Posiblemente porque eran los árboles que mejor visualizaban el mundo mágico de nuestros cuentos infantiles, en mis recuerdos siempre encuentro una especial fascinación por los olivos, por los viejos olivos. En sus nervaduras y retorcimientos veía rostros deformes que asomaban prisioneros en sus troncos; y cabezas de animales imposibles en sus ramas. Desde lejos, algunos olivos parecían gigantes a los que el viento daba vida al mover su cenicienta arboladura.

El paisaje de olivos que de día era bucólico y virgiliano, de noche resultaba inquietante y amenazador. Los olivos no sólo eran olivos porque algo había en ellos del trasmundo que alimentaba nuestras fantasías -a veces, pesadillas- de magos, duendes, dioses y demonios. Muchos años después, ya mayor, he podido ver que en las ilustraciones de la Divina Comedia los árboles que visualizan los alucinados relatos de Dante son olivos. Nosotros los teníamos a un tiro de piedra en el Puig des Molins que entonces era un ámbito rural.

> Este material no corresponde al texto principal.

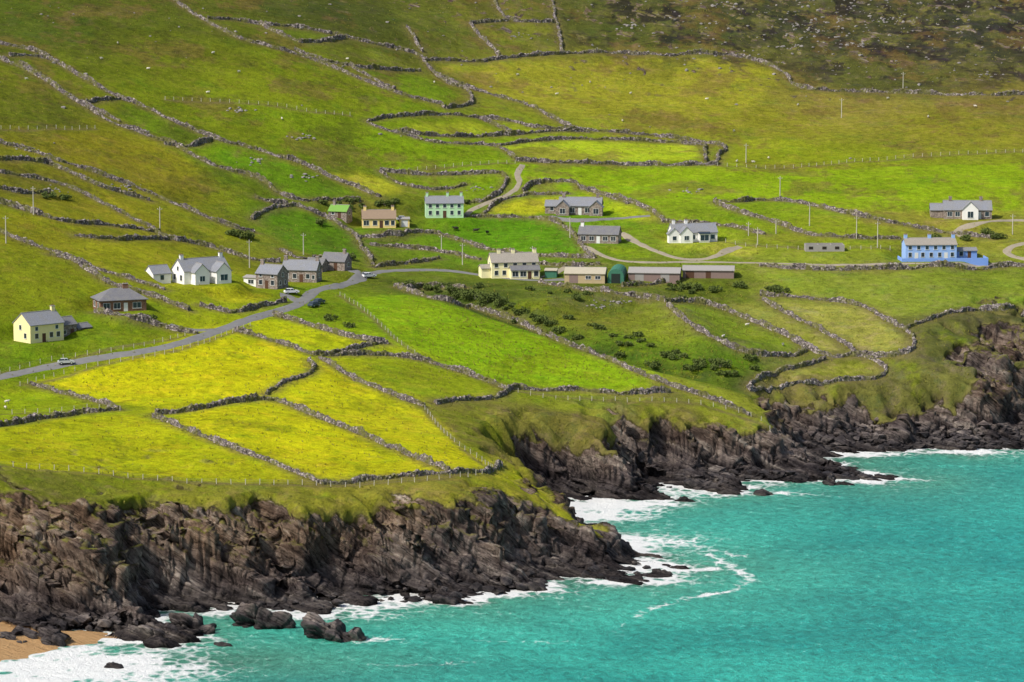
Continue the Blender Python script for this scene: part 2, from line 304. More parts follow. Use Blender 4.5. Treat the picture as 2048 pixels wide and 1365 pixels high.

Tanto era así, que en la cima de la colina había molinos harineros. Y una casa payesa, todavía habitada. Y no era raro ver a un payés marcando con la reja una mínima feixa. O a un pastor cuidando de su hatillo de ovejas entre las tumbas. Hasta mediados de los años 60, el museo que conocemos no existía o, mejor dicho, era una construcción abandonada, cuatro muros que parecían una ruina de guerra.

Colina con olivos y cuevas

Nosotros sabíamos que las bocas que descubrían las piedras eran la entrada de antiquísimos enterramientos, pero el lugar era entonces inequívocamente agropecuario y no nos transmitía en absoluto la idea que a nuestra edad teníamos de los cementerios. La palabra necrópolis la conocimos después. Lo que nosotros veíamos era una colina con olivos y cuevas, un paraíso para nuestras escapadas y juegos. De aquellos días viene mi amor a los olivos.

Fueron aquellas vivencias infantiles las que hicieron que, luego, ya mayor, me interesara por el árbol. Y entendí por qué el olivo simboliza la esencia misma de lo que ha sido y es el Mediterráneo. Y el árbol que mejor explica nuestra cultura y nuestra historia.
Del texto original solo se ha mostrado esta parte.